Crater kicked open the lounge door and bounced off the wall, scattering a table of Arabs who had made the mistake of thinking the Cherokee was a hangout for University of Texas exchange students. Crater carried the remnants of a six-pack under one arm and cradled his baby pit bulldog, Princess, under the other. He looked like a crazed, bloody scarecrow.
“That sorry bastard started it,” Crater told those already gathered for the meeting. “I had turned my back to leave when he came at me with a butcher knife. He tore open my right side. Daddy was out in the truck with Princess and a load of cedar. I said: ‘Don’t ask me why right now, just give me your knife.’”
“Did you kill the sorry bastard?” Stout asked.
“I don’t know,” Crater said, as though he hadn’t considered the question until now. “I ’spect I made him a Christian. Daddy told me, ‘You’re a goddamn fool springing a knife on a man when you can’t even see straight. You’re liable to cut yourself as him.’ I think I got myself in the thigh.”

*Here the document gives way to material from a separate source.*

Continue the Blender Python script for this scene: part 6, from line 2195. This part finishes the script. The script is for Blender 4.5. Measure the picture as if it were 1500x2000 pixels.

Crater and his family are cedar choppers, a profession they have followed for a hundred years or longer. Cedar chopper has become a generic term, like redneck, almost without precise meaning. But there are still real people out among the evergreen hills, spring-fed creeks, and wild backroads west of Austin who earn their keep by clearing stands of scrub cedar for land developers. Their wages are the wood they cut in a day. They drive broken-down pickup trucks, deal in cash, preach self-reliance, and maintain a fundamental faith in the use of physical force.
Thus, an increase in the price of a six-pack is of genuine concern. One could well imagine Crater’s old daddy embellishing the story for the domino players, who would nod approval and observe that Otis was a good boy, if inclined to be a little hot-headed on occasion. “Heh, heh,” his daddy would say, “I taught him better. First slash, he missed by eight inches and cut his ownself in the leg.”